McCarthy and Stengel were at or near the end of Hall of Fame managing careers (Stengel was really more of a caretaker as the 1962-65 Mets sent out the clowns while their front office built an organization) when they made their most fatal mis-judgments.
And yet another Hall of Famer, Tony La Russa, suffered a fatal brain freeze. His failure to even think about his Hall of Fame relief ace Dennis Eckersley earlier than the ninth-inning save situations cost him twice and would have kept the Reds from a 1990 Series sweep, if not from winning the Series itself.
The Astros had seven men bat with men in scoring position in Game 7 and only Correa nailed a base hit. The Nats went 2-for-9 in the same position. And, for a change, left three fewer men on than the Astros did.
The Astros couldn't hit a gimp with a hangar door. The Nats punctured an Astro who dealt trump for six innings and made two fateful mistakes in the seventh that the Nats took complete advantage of. Then their best relief option in the moment got thumped with his absolute best pitch.
Because baseball isn't immune to the law of unintended consequences, either. It never was. It never will be. The Astros were the better team until the World Series. The Nats ended up the better team in the World Series. And that isn't exactly unheard of, either.
Few teams in baseball have been better than the 1906 Cubs, the 1914 Philadelphia Athletics, the 1954 Indians, the 1960 Yankees, the 1969 Orioles, the 1987 Cardinals, the 1988 and 1990 A's, the 2003 Yankees, and the 2006 Tigers. They all lost World Series in those years. And two of them ('60 Yankees; '87 Cardinals) went the distance before losing.
Yet the Nats scored the greatest upset in the history of the Series, and not just because they're the first to reach the Promised Land entirely on the road. The Astros were Series favorites by the largest margin ever going in. And only the 1914 Braves were down lower during their regular season than the Nats were in late May this year.
But that year's A's, the first of two Connie Mack dynasties, weren't favored as heavily to win as this year's Astros.
The Dodgers were overwhelming National League favorites to get to this World Series — until Kendrick's monstrous 10th-inning grand slam. Then the Cardinals were favored enough to make it — until they ran into a Washington vacuum cleaner that beat, swept, and cleaned them four straight.
The Astros didn't have it that easy getting to this Series. The ornery upstart Rays made them win a pair of elimination games first. Then it took Yankee skipper Aaron Boone's dice roll in the bottom of the ALCS Game 6 ninth — refusing to walk Jose Altuve with George Springer aboard and comparative spaghetti-bat Jake Marisnick on deck — to enable Altuve's mammoth two-run homer off a faltering Aroldis Chapman with the pennant attached.

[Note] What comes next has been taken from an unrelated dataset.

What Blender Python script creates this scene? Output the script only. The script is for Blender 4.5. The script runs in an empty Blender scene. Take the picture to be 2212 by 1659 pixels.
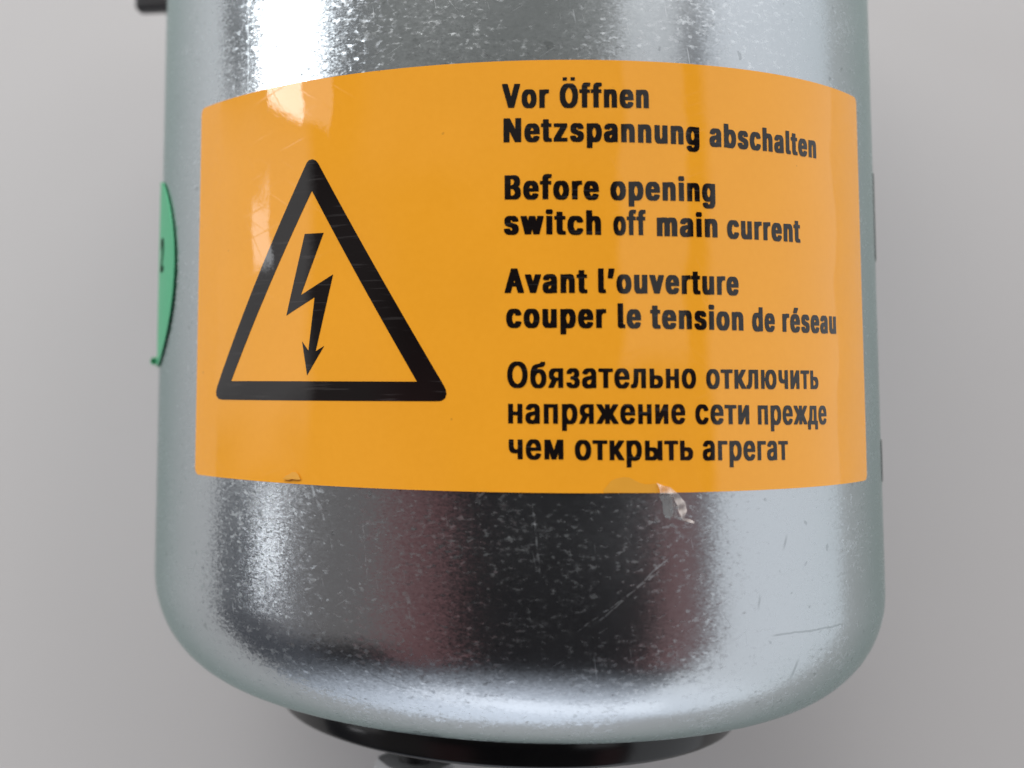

Hinch made the right move in the circumstance and the moment and the Nats made the righter play. The championship play, as Correa put it. The play for the Promised Land. Soto's eighth-inning RBI single and Eaton's ninth-inning two-run single were just insurance policies.
Astro fans fuming that Hinch "blew" the World Series for them refuse to accept that, when push comes to shove, as it did twice for the Nats, the other guys can and do beat the best thrown their way.
When Hinch says that not bringing in Cole was a mistake he'd have to live with, he shouldered a blame that wasn't his to shoulder. Even if his happen to be the strongest in Astroworld.